Tuesday, April 7, 2009

Fossils – records of death, not life

On Sunday night I went to a mate’s church to hear John Mackay, a creationist speaker who grew up in Brisbane and spends most of his time now around the world debating evolutionists. His website is www.creationresearch.net, and his stuff is pretty good. He always wears a fishing style vest and an Indiana Jones style hat and he makes me think of what Steve Irwin would have been like if he was into palaeontology... . Anyway, we watched the documentary John has made in response to Darwin’s anniversaries (200 yr birth, 150 yr Origin of Species) called Darwin on the Rocks. This doco is mostly about rocks and fossils and in it he says this: “Fossils are not the record of life, but the record of where things died.” I’ve never thought of it quite like that before, but I really liked it!

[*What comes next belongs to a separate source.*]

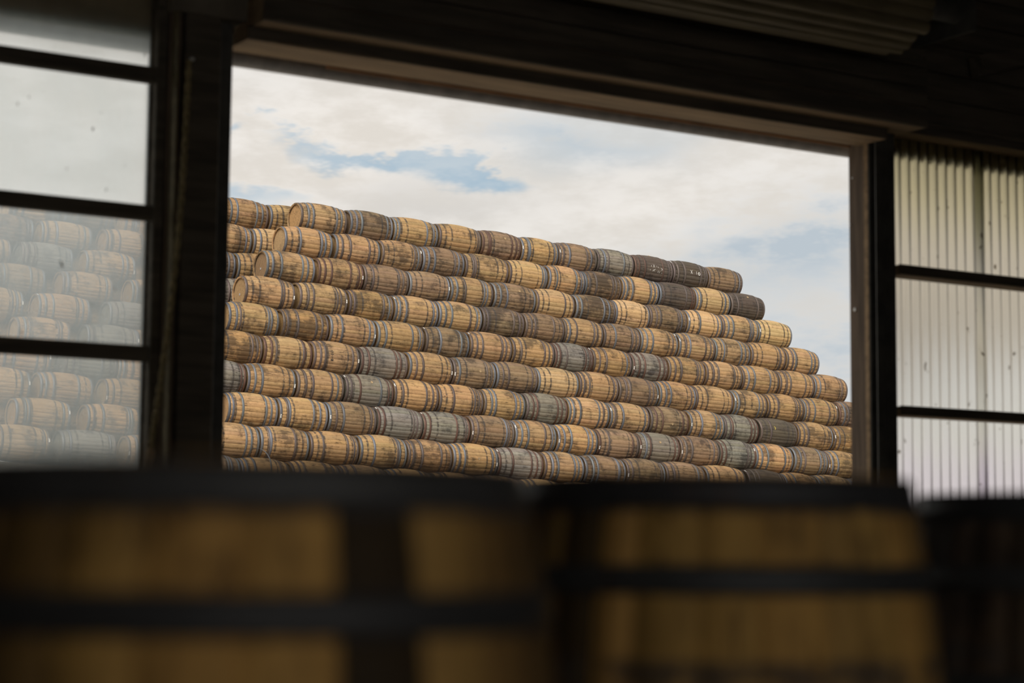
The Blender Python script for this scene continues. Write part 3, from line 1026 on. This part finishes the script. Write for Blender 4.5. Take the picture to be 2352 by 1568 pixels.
# chalk marks on the two dark barrels of the top row
c9, c10 = rowroots[(1, 9)], rowroots[(1, 10)]
for st_ in ([(-0.06, 73), (-0.02, 83)], [(-0.02, 73), (-0.055, 84)], [(-0.075, 98), (0.0, 89)], [(-0.05, 90), (-0.03, 98)], [(0.15, 82), (0.20, 90)],
            [(0.205, 81), (0.16, 91)], [(0.03, 76), (0.035, 80)], [(0.07, 78), (0.075, 83)], [(0.06, 101), (0.08, 94)], [(0.10, 102), (0.115, 95)], [(-0.10, 76), (-0.105, 82)],
            [(0.17, 100), (0.18, 103)], [(-0.13, 92), (-0.135, 97)]):
    surf_stroke(c9, st_, 0.0065, M_CHALK, 'chalk_mark')
for st_ in ([(-0.045, 72), (0.005, 86)], [(0.005, 72), (-0.04, 86)], [(0.115, 74), (0.115, 86)]):
    surf_stroke(c10, st_, 0.009, M_CHALK, 'chalk_mark')
surf_stroke(c10, [(0.19 + 0.026 * math.cos(t * 0.5236), 82 + 5.0 * math.sin(t * 0.5236)) for t in range(13)], 0.016, M_CHALK, 'chalk_mark')
# faded black stencil on a few pale barrels
for key, x_, a_ in (((2, 11), 0.22, 82), ((3, 9), 0.33, 60), ((6, 3), -0.12, 84), ((5, 13), 0.2, 88), ((7, 5), 0.24, 84), ((6, 13), -0.02, 86)):
    rg = random.Random(hash(key) % 999)
    for q in range(9):
        aa = a_ + (q - 4) * 4.2
        w_ = rg.uniform(0.012, 0.03)
        surf_stroke(rowroots[key], [(x_ - w_, aa + rg.uniform(-1, 1)), (x_ + w_, aa + rg.uniform(-1, 1))], rg.uniform(0.006, 0.013), M_INK, 'stencil_mark')
# yellow paint dab on the dark barrel low on the right
surf_stroke(rowroots[(7, 14)], [(-0.16, 66), (-0.13, 72), (-0.15, 78)], 0.02, simple('yellow_paint', (0.38, 0.30, 0.06), 0.8, var=0.2), 'paint_mark')

# a loose hoop standing on the lowest row in view
lp = empty('loose_hoop'); tag(lp, 'loose blue-grey steel hoop standing up on the lowest barrels', 'hoop')
xh = row_X(10, 586)
ctr = st_pt(xh, SY1 - 9 * SDY - 0.02, SZ1 - 9 * SDZ + 0.06)
t_ = MB(); n_ = 64; vs = []
tilt = Matrix.Rotation(math.radians(24), 3, 'Z')
for dx0, rr in ((-0.018, 0.330), (-0.018, 0.334), (0.018, 0.330), (0.018, 0.326)):
    for i in range(n_):
        a = 2 * math.pi * i / n_
        v_ = tilt @ Vector((dx0, rr * math.sin(a), rr * math.cos(a)))
        vs.append(tuple(v_))
t_.add(vs, [(q * n_ + i, q * n_ + (i + 1) % n_, ((q + 1) % 4) * n_ + (i + 1) % n_, ((q + 1) % 4) * n_ + i) for q in range(4) for i in range(n_)], True)
lo = t_.obj('band', M_HOOP, lp); lo.color = HTONE['b']
lp.location = ctr + SZ * 0.07

# ------------------------------------------------------------------ second stack, seen through the dusty window
WROWS = {0: (490, [-8, 118, 258]), 1: (543, [-72, 66, 213]), 2: (602, [-128, 19, 167, 325]), 3: (662, [-48, 112, 272]), 4: (720, [-102, 56, 220]),
         5: (780, [7, 169, 284]), 6: (850, [-40, 116, 241]), 7: (920, [-92, 57, 209]), 8: (990, [1, 167, 310]), 9: (1055, [-50, 108, 260])}
WLOOK = {0: 'Tb Bb Tb', 1: 'Bb Tb Tm', 2: 'Tm Gm Tb Bm', 3: 'Bb Tb Tb', 4: 'Tm Tb Gm', 5: 'Tm Gb Tb', 6: 'Tb Gm Tb', 7: 'Tb Tb Tm', 8: 'Tb Tb Tb', 9: 'Tm Gb Tb'}
WGAP = {0: [1], 1: [0, 1], 2: [0, 1, 2], 3: [0, 1], 4: [0, 1], 5: [0, 1], 6: [0, 1], 7: [0, 1], 8: [0, 1], 9: [0, 1]}
WY0 = 36.0
WDY = 0.385
d0 = ray(130, 490)
WZ0 = d0.z / d0.y * WY0
WDZ = 0.508
WG = 'barrels of the far stack behind the window'
WREF = None
for k in range(10):
    Yk = WY0 - k * WDY
    y_px, lefts = WROWS[k]
    looks = WLOOK[k].split()
    dref = ray(130, y_px); X130 = dref.x / dref.y * Yk
    if WREF is None:
        WREF = X130
    Zk = WZ0 - k * WDZ - 0.02
    cs = []
    for q, px in enumerate(lefts):
        d_ = ray(px, y_px); X_ = d_.x / d_.y * Yk + 0.15           # the front edge of the head shows first
        c_ = Vector((X_ + 0.485, Yk, Zk + CAMZ - 0.0373 * (X_ + 0.485 - WREF)))
        cs.append(c_)
        rg = random.Random(8000 + 10 * k + q)
        lk = looks[q]
        lab = f"hazy {TWORD[lk[0]]} barrel behind the dusty window, {ORD[q]} from the frame edge, {'top row' if k == 0 else ORD[k] + ' row down'}"
        lay(c_, lk[0], lk[1], rg, lab, WG, split=False, heads=(-1, 1), lscale=1.06, rscale=0.978, headtone='T' if lk[0] != 'G' else 'G', headbung=rg.random() < 0.5)
    if lefts[0] > 0:                                  # one more, set back, cut by the picture's edge
        rg = random.Random(9500 + k)
        lay(cs[0] + SYv * 0.66 - SX * 0.62, 'T', 'm', rg, f"hazy barrel set back at the frame edge, {ORD[k]} row down behind the dusty window", WG, split=False, heads=(-1, 1), tags=[])
    for g_i, q in enumerate(WGAP[k]):
        mid_ = (cs[q] + cs[q + 1]) / 2
        rg = random.Random(9000 + 10 * k + q)
        lk = rg.choice(('Tb', 'Tm', 'Bm'))
        lab = f"hazy barrel set back in the {ORD[g_i]} gap, {'top row' if k == 0 else ORD[k] + ' row down'} behind the dusty window"
        lay(mid_ + SYv * 0.66 + SX * 0.25, lk[0], lk[1], rg, lab, WG, split=False, heads=(-1,), tags=[])

# ------------------------------------------------------------------ yard and the raised beds that carry the two stacks
tag(MB().box(-80, 140, 8.9, 200, -0.30, -0.04).obj('ground', M_YARD), 'pale gravel yard outside the shed', 'yard', kind='structure')


def bank(x0, x1, y0, y1, ztop, label):
    vs = []
    for x in (x0, x1):
        for y in (y0, y1):
            for z in (ztop - 6.0, ztop):
                vs.append(st_pt(x, y, z))
    o = MB().add(vs, [(0, 1, 3, 2), (4, 6, 7, 5), (0, 4, 5, 1), (2, 3, 7, 6), (0, 2, 6, 4), (1, 5, 7, 3)]).obj('ground_bank', M_BANK)
    tag(o, label, 'bank', kind='structure')


bank(12.0, 37.0, SY1 - 9 * SDY - 0.5, SY1 + 1.4, SZ1 - 9 * SDZ - RB - 0.005, 'dark earth bank under the big barrel stack')
kz = Vector((WREF, WY0 - 9 * WDY, WZ0 - 9 * WDZ - 0.02)).dot(SZ)
bank(4.0, 15.6, WY0 - 9 * WDY - 0.6, WY0 + 6, kz - RB - 0.01, 'dark earth bank under the far barrel stack')

# ------------------------------------------------------------------ three upright barrels standing close inside the shed
FG = [((572, 1.98), 0.079, 'F', 'k', 'upright barrel filling the near corner below the dusty window', 3),
      ((1645, 2.87), 0.104, 'F', 'k', 'upright tan barrel with dark hoops in front of the open doorway', 4),
      ((2480, 3.40), 0.102, 'B', 'k', 'upright dark barrel in front of the corrugated plastic sheeting', 5)]
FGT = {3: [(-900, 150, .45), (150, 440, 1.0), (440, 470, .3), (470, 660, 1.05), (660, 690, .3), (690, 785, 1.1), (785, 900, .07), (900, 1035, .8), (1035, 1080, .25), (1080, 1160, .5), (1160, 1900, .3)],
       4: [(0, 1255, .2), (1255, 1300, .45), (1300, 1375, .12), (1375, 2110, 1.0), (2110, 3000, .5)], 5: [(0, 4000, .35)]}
for (px, dep), ztop, tn, hc, lab, seed in FG:
    d_ = right * ((px - FW / 2) / FPX * dep) + fwd * dep
    hgt = CAMZ + ztop
    ls = hgt / L0
    rg = random.Random(seed)
    hoops = [('h', s, 0) for s in (-1, 1)] + [('q', s, 0.0) for s in (-1, 1)] + [('b', s, -0.035) for s in (-1, 1)]
    ax_ = Vector((0, 0, 1))
    toward = Vector((-d_.x, -d_.y, 0)).normalized()
    y_ = -toward
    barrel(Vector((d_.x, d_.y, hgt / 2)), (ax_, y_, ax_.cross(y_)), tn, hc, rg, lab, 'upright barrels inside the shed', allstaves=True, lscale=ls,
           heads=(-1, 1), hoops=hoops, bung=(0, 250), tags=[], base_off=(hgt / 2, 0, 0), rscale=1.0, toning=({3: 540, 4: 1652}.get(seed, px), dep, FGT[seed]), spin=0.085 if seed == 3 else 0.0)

bpy.context.view_layer.update()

Fossils are a record of how and where and when(?) things died, not how they lived. That is why we find land-dwelling and sea-dwelling creatures fossilised together: not because they lived together, but because they died together. He also showed that in any given field of fossils (some of which stretch for hundreds of miles) most of the fossils with the field are pointing in the same direction. This shows that they were all buried at the same tie by the same event – they were al carried along together so they all point the same way. Funny how these two things, land- and sea-dwelling creatures fossilised together and fossils facing the same direction, are evidence of a catastrophic flood. But that’s what we would expect to see, isn’t it?

1 comment:

Robin said...

"...but that is what we would expect to see, isn't it?" ... very Lewis.
I love it. Great humour (Irwin...heheh) and short and to the point. Man, I could take some hints from you... fantastic Dave, fantastic!